Abstract

This article addresses the transatlantic financing of pre-revolutionary French salons and the amateur music-making that featured within them. It does so by reconstructing the context of a paradigmatic image of enlightened leisure: a portrait by Louis Carrogis (known as Carmontelle) inscribed “Mlle Desgots, from Saint-Domingue, with her Black servant Laurent, 1766.” The likeness is representative of Carmontelle’s style in subject and setting. It features a fashionable noblewoman—the French-Caribbean heiress Charlotte Louise-Desgots—who plays a gilded harpsichord. What is unusual about the scene is the identity of Desgots’s interlocutor; the aristocrat poses with a teenaged valet de chambre, Laurent, whom her family had enslaved. The soundscape evoked in the drawing—the domestic repertoire of the midcentury galant—is often described as a sonorous analogue to conventions of salon politesse. And yet, Laurent’s forcible participation in the artistic exchange destabilizes this “sociable” analytic framework.
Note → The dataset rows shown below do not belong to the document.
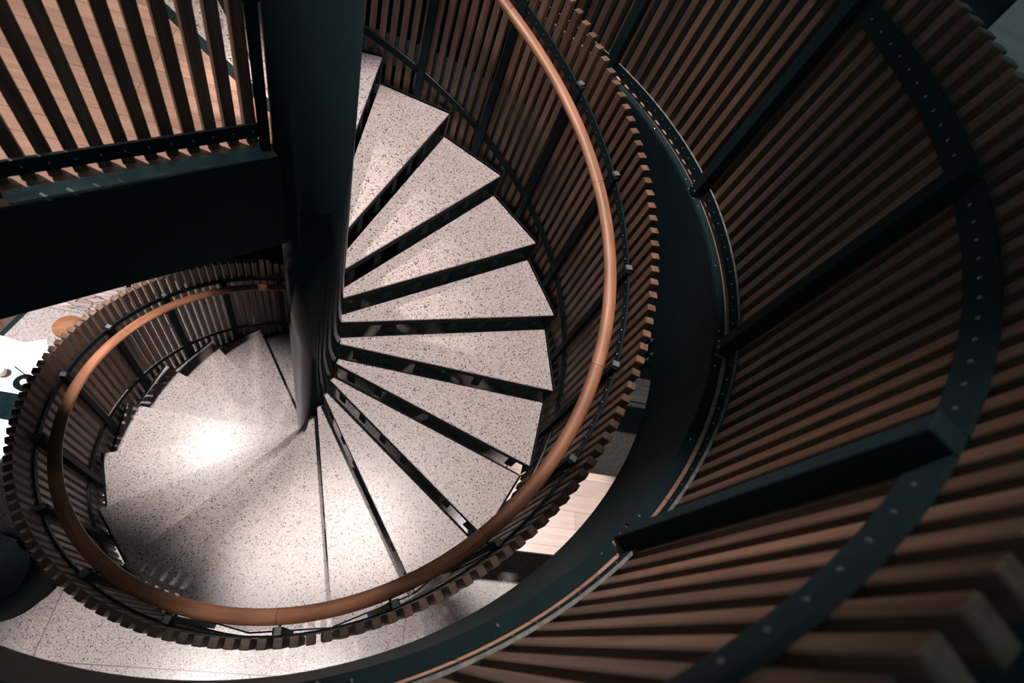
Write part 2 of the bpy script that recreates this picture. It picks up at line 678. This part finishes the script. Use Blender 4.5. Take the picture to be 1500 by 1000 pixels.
def make_tread(k):
    th = ang(k)
    z = -RISE * k
    root = empty('stair_tread', (0, 0, z), th)
    tag(root, tread_label(k), 'stair tread', 'terrazzo treads of the winding stair')
    a = 0.985 * DTH
    rin = R_COL + 0.004
    rout = R_TREAD + (0.006 if k >= 15 else 0.0)
    # slab (local x along the nosing)
    bm = bmesh.new()
    poly = [(rin, 0), (rout, 0)]
    poly += [(rout * math.cos(a), rout * math.sin(a)), (rin * math.cos(a), rin * math.sin(a)), (rin * math.cos(a / 2), rin * math.sin(a / 2))]
    add_prism(bm, poly, -0.011, 0)
    bmesh.ops.bevel(bm, geom=[e for e in bm.edges if all(abs(v.co.z) < 1e-6 for v in e.verts)], offset=0.002, segments=2, affect='EDGES')
    link('terrazzo_slab', bm, 'tread', root)
    # steel tray under it
    bm = bmesh.new()
    poly = [(rin, 0.0), (rout - 0.002, 0.0), (rout * math.cos(a) * 0.999, rout * math.sin(a) * 0.999), (rin * math.cos(a), rin * math.sin(a))]
    add_prism(bm, poly, -0.046, -0.0113)
    link('steel_tray', bm, 'steel', root)
    # open riser: front beam and uprights down to the tread below
    bm = bmesh.new()
    add_box(bm, (rin + 0.01, 0.012, -0.075), (rout - 0.004, 0.022, -0.0465))
    r = rin + 0.085
    while r < rout - 0.06:
        add_box(bm, (r, 0.010, -RISE + 0.001), (r + 0.055, 0.020, -0.0752))
        r += 0.205
    link('riser_frame', bm, 'steel', root)
    # end plate along the outer chord
    c0 = Vector((rout + 0.004, 0.0, 0))
    c1 = Vector((rout * math.cos(a) + 0.004 * math.cos(a), rout * math.sin(a) + 0.004 * math.sin(a), 0))
    d = (c1 - c0).normalized()
    nrm = Vector((d.y, -d.x, 0))
    bm = bmesh.new()
    up = 0.012
    q = [c0, c1, c1 + nrm * 0.008, c0 + nrm * 0.008]
    add_prism(bm, [(p.x, p.y) for p in q], -0.19, up)
    link('end_plate', bm, 'steel', root)
    return root


for k in range(-2, 20):
    make_tread(k)

# ------------------------------------------------------------------ stair balustrade
def zb(t):
    """height of the balustrade datum at angle t (unwrapped, falling clockwise)."""
    return -PITCH * (TH0 - t) / DTH


def view_px(p):
    v = p - CAM
    z = v.dot(fwd)
    if z < 0.05:
        return None
    x = 709.27 + 734.5 * v.dot(right) / z
    y = 514.37 + 734.5 * v.dot(down) / z
    return x, y, z


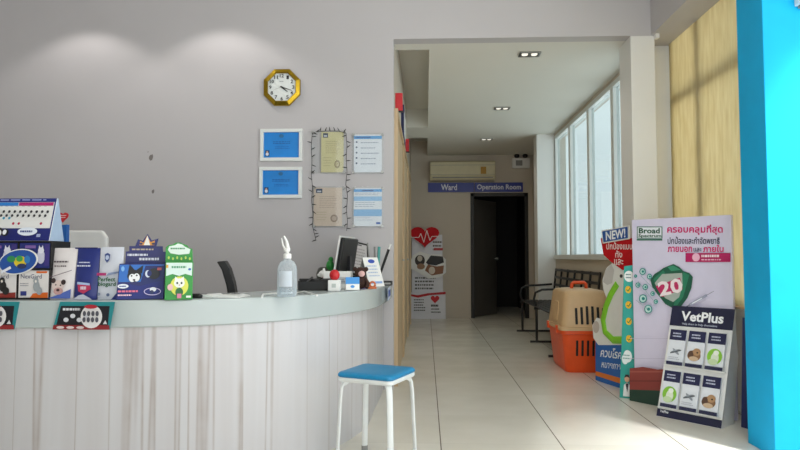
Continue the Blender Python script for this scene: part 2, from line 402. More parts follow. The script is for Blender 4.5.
# blind
bl = thing('roller_blind', 'yellow woven roller blind pulled down beside the blue column', 'blind', (2.0, 4.20, 0.71))
MB().box(-0.002, -.555, 0.0, 0.002, 0.97, 2.3, M_BLIND).build('fabric', bl)
MB().tube([(0, -.555, 0.0), (0, 0.97, 0.0)], 0.011, M_BEIGEP).build('bottom_bar', bl, smooth=40)
MB().tube([(0, -.56, 2.3), (0, 0.98, 2.3)], 0.02, M_WHITE).build('roller', bl, smooth=40)
bk = at(656, 31, Y=4.93)
tag(MB().box(bk.x - .012, 4.90, 2.735, bk.x + .016, 4.95, 2.79, M_WHITE).build('blind_bracket', bevel=0.003), 'tiny white bracket at the top of the pillar beside the blind', 'bracket')

# doors and signs of the hall's left wall
for i, y0 in enumerate((5.12, 6.75, 8.3)):
    d = struct(MB().box(XL - 0.01, y0, 0, XL + 0.014, y0 + 1.42, 2.2, M_WOOD).build('door_%d' % (i + 1), bevel=0.004))
    fr = MB(); fr.box(XL, y0 - 0.05, 0, XL + 0.03, y0, 2.24, M_WOOD); fr.box(XL, y0 + 1.42, 0, XL + 0.03, y0 + 1.47, 2.24, M_WOOD); fr.box(XL, y0, 2.2, XL + 0.03, y0 + 1.42, 2.24, M_WOOD)
    fr.build('door_frame', d)
    if i < 2: MB().tube([(XL + .014, y0 + 1.3, 1.0), (XL + .035, y0 + 1.3, 1.0), (XL + .035, y0 + 1.2, 1.0)], 0.009, M_CHROME).build('door_handle', d, smooth=40)
for (y, lab) in ((5.24, 'red door sign jutting from the wall above the first wooden hall door'), (7.3, 'red door sign above the second wooden hall door, further down the hall')):
    t = thing('door_sign', lab, 'sign', (XL, y, 2.26), group='red signs above the hall doors')
    MB().box(0.0, 0, 0, 0.062, 0.02, 0.15, M_RED).build('panel', t, bevel=0.002)
    MB().box(0.0, -0.003, -0.012, 0.066, 0.023, 0.0, M_BLKMETAL).build('bracket', t)
t = thing('wall_notice', 'dark blue and white notice mounted high above the hall doors', 'notice', (XL, 6.5, 2.26))
MB().box(0, 0, 0, 0.03, 0.55, 0.36, M_NAVY).build('panel', t, bevel=0.002); MB().box(0.028, 0.05, 0.06, 0.032, 0.5, 0.3, M_WHITE).build('printed_sheet', t)

# end door
d4 = MB(); d4.box(DX0, YE - 0.015, 0, DX0 + 0.06, YE + 0.1, DZ, M_DARKDOOR); d4.box(DX1 - 0.06, YE - 0.015, 0, DX1, YE + 0.1, DZ, M_DARKDOOR); d4.box(DX0, YE - 0.015, DZ - 0.06, DX1, YE + 0.1, DZ, M_DARKDOOR)
d4 = struct(d4.build('door_4', bevel=0.004))
lf = MB().box(0, 0, 0.01, 0.82, 0.04, 2.03, M_LEAF).build('door_leaf', d4, bevel=0.003); lf.location = (DX0 + 0.065, YE + 0.1, 0); lf.rotation_euler = (0, 0, R(56))
kb = MB(); kb.ball((0.75, -0.05, 1.0), 0.03, M_CHROME); kb.tube([(0.75, 0.0, 1.0), (0.75, -0.05, 1.0)], 0.012, M_CHROME); kb.build('door_knob', lf, smooth=40)

# chips in the paint of the back wall
for px, py, s in ((151, 157.5, .02), (153, 191.5, .013), (148, 152, .004)):
    p = at(px, py, Y=YB); wb = bpy.data.objects['wall_back']
    MB().prism([(p.x + s * a, p.z + s * 1.3 * b) for a, b in ((-.9, -.2), (-.3, -1), (.5, -.8), (.9, .2), (.7, 1), (-.2, .8), (-.6, .5))], YB - 0.0015, YB, 'Y', ink('77716f')).build('paint_chip', wb)

# downlights of the hall ceiling
for i, (px, py) in enumerate(((529.5, 53.7), (502, 108), (486.5, 139))):
    p = at(px, py, Z=ZC)
    t = thing('ceiling_downlight', ('twin recessed ceiling downlight nearest the pillar', 'middle twin recessed downlight of the hall ceiling', 'twin recessed downlight nearest the air conditioner')[i], 'downlight', (p.x, p.y, ZC), group='recessed downlights of the hall ceiling')
    f = MB()
    for (a, b, c, d) in ((-.09, -.06, .09, -.045), (-.09, .045, .09, .06), (-.09, -.045, -.075, .045), (.075, -.045, .09, .045), (-.008, -.045, .008, .045)): f.box(a, b, -0.012, c, d, 0.0, M_CHROME)
    f.build('frame', t)
    MB().box(-.075, -.045, -0.003, .075, .045, 0.0, M_BLACK).build('housing', t)
    for sx in (-.04, .04): MB().lathe([(0.012, -0.009), (0.026, -0.011), (0.028, -0.003)], M_LAMP, (sx, 0, 0), 16).build('lamp_bulb', t, smooth=40)

# ------------------------------------------------------------------ things on the end wall
p0, p1 = at(430, 163, Y=YE), at(494, 182, Y=YE)
ac = thing('air_conditioner', 'ivory split air conditioner high on the dim end wall', 'air conditioner', ((p0.x + p1.x) / 2, YE, p1.z))
w_, h_ = (p1.x - p0.x) / 2, p0.z - p1.z
MB().prism([(0, 0), (-.19, .02), (-.235, .09), (-.23, h_ - .02), (-.19, h_), (0, h_)], -w_, w_, 'X', M_AC).build('casing', ac, bevel=0.008)
MB().box(-w_ + .04, -.228, .03, w_ - .04, -.19, .075, M_GREY).build('louvre', ac, rot=None) if False else MB().box(-w_ + .04, -.226, .045, w_ - .04, -.2, .06, M_GREY).build('louvre', ac)
MB().box(-w_ + .01, -.239, .1, w_ - .01, -.236, .104, M_GREY).box(-w_ + .01, -.238, h_ - .075, w_ - .01, -.233, h_ - .07, M_GREY).build('seam', ac)
MB().box(w_ * .55, -.241, .11, w_ * .55 + .09, -.236, .23, mat('yellow_sticker', 'b98a28', .5)).build('rating_sticker', ac)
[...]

Tracing Laurent’s experiences in the decades before and after the portrait was made underscores how the dynamics of Caribbean slavery were inflected in the most prestigious of Parisian cultural spaces, and through the most anodyne and “convivial” of eighteenth-century sound worlds. Like Desgots, the musical engagement Laurent demonstrated was the result of an education attained in the metropole. Unlike Desgots, this training was not gifted for the pursuit of leisure but imposed in the formation of labor, as adornment to the artistic habits of his repatriated colonial enslavers.